When Singaporeans talk about rooftop farms, they often picture ornamental roof gardens attached to shopping malls. The reality in 2026 is considerably more varied — and more commercially oriented. Dozens of licensed food farms now operate on rooftops across the island, producing leafy greens, herbs, and edible flowers under a regulatory framework that has tightened noticeably since 2020.

This account draws on publicly available Singapore Food Agency (SFA) data, Urban Redevelopment Authority (URA) circulars, and reported figures from farms that have disclosed production numbers.

What SFA Licensing Requires

Anyone growing food for sale in Singapore must hold a licence from the SFA under the Agri-Food Industry Transformation (AFIT) framework. For rooftop operations, the licensing process involves three parallel applications: the SFA farm licence itself, a Change of Use approval from URA if the roof was not previously zoned for agricultural activity, and a structural assessment from a Qualified Person (QP) confirming the slab can carry the intended load.

The structural requirement catches many would-be operators off guard. Rooftop soil growing — using raised beds filled with growing media — typically adds between 150 and 300 kg per square metre when saturated. Many older commercial buildings in Singapore were designed to carry 150 kg/m² on roof areas. This is why hydroponic and aeroponic systems, which require no soil and carry far less weight, dominate licensed rooftop operations.

Key requirement: SFA Farm Licence + URA Change of Use (if applicable) + QP structural sign-off. Processing typically takes 3–6 months from initial submission to approval.

Crops and Growing Methods

The majority of licensed rooftop farms in Singapore concentrate on fast-turnover leafy crops — choy sum, kai lan, spinach, butterhead lettuce, and various herbs including Thai basil, mint, and pandan. These crops complete a growing cycle in 21 to 45 days, which suits the economics of high-cost rooftop space.

A smaller number of farms grow edible flowers and microgreens for the restaurant trade, where per-kilogram prices are substantially higher than for commodity greens. Several operators in the Buona Vista and Queenstown areas supply directly to hotel kitchen groups, bypassing wholesale markets entirely.

Hydroponics: The Dominant System

Nutrient Film Technique (NFT) channels remain the most common setup on Singapore rooftops. The system circulates a thin film of nutrient solution along shallow channels, feeding plant roots continuously. Water use is roughly 10–15 litres per kilogram of produce — significantly below conventional soil farming. Several operators reported water savings of over 60% compared to their earlier soil-based trials.
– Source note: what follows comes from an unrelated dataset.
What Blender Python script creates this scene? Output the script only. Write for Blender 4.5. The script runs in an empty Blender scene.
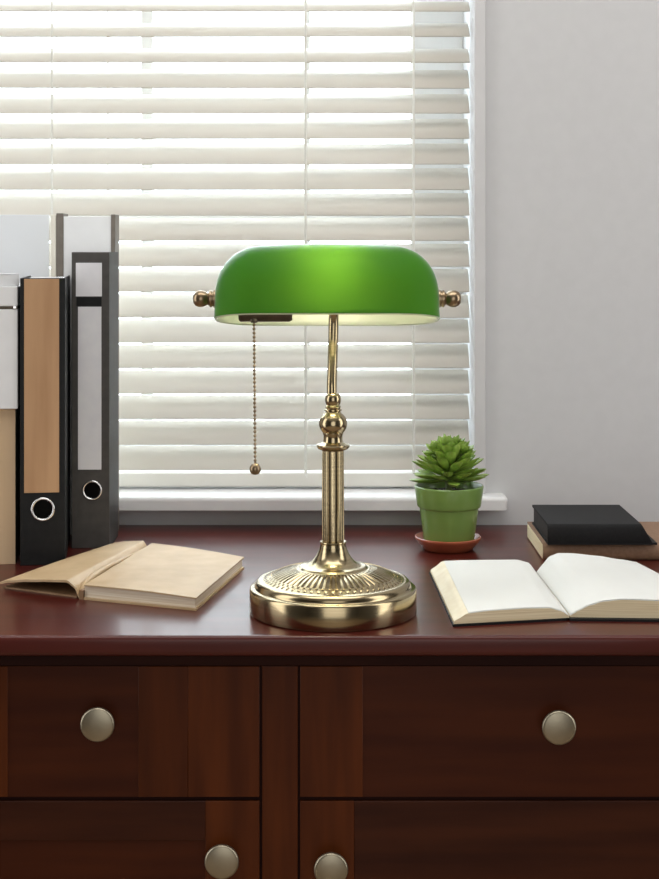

Controlled Environment Agriculture (CEA)

A growing subset of operators has enclosed their rooftop areas with polycarbonate or ETFE sheeting, creating climate-controlled growing environments. These installations shield crops from Singapore's frequent rain events and reduce temperature fluctuation, extending growing seasons and improving consistency. SFA has signalled that enclosed CEA farms qualify for a higher tier of support under the ACT Fund.

Reported Yields

Direct yield comparisons between farms are difficult because operators measure productivity differently — some by gross weight harvested, others by net saleable weight after trimming. That said, several publicly reported figures give a reasonable baseline:

  • Open-air NFT hydroponic: 60–90 kg of leafy greens per square metre per year
  • Enclosed CEA with supplemental LED lighting: 100–150 kg/m²/year
  • Aeroponic towers (herbs and lettuce): 80–120 kg/m²/year

These figures compare favourably with conventional field farming in the region, where leafy greens typically yield 20–40 kg/m²/year under tropical conditions, but land costs in Singapore make the economics more nuanced.

Economics: What the Numbers Suggest

Rooftop space in Singapore's commercial districts does not come cheap. Monthly rental rates for usable roof area vary widely depending on building age, location, and landlord, but operators have cited figures ranging from S$3 to S$12 per square metre per month in informal disclosures at industry events. At those rates, a 500 m² rooftop farm carries a base rental cost of S$1,500 to S$6,000 monthly before labour, inputs, or equipment financing.

Farms selling directly to food service operators at premium prices — S$8 to S$15 per kg for specialty greens — can achieve unit economics that work. Farms selling through wholesale channels at S$2 to S$4 per kg face a considerably harder path to profitability without subsidy support.

"The SFA ACT Fund covered roughly 30% of our equipment capital. Without that, the payback period on the growing racks and nutrient systems would have stretched beyond seven years."

Access for Smaller Operators

Not all rooftop growing in Singapore happens at commercial scale. URA's guidelines permit limited food growing on residential rooftops — provided the structure is safe and produce is not sold commercially. Several community-facing HDB upgrading projects have incorporated small shared growing areas on roof decks, managed through residents' committees and supported by NParks' Community in Bloom network.

These non-commercial plots operate outside the SFA licensing framework, as no food is offered for sale. NParks provides basic guidance on suitable crops and growing media, and some estates have connected with licensed composting operators to manage organic waste from the plots.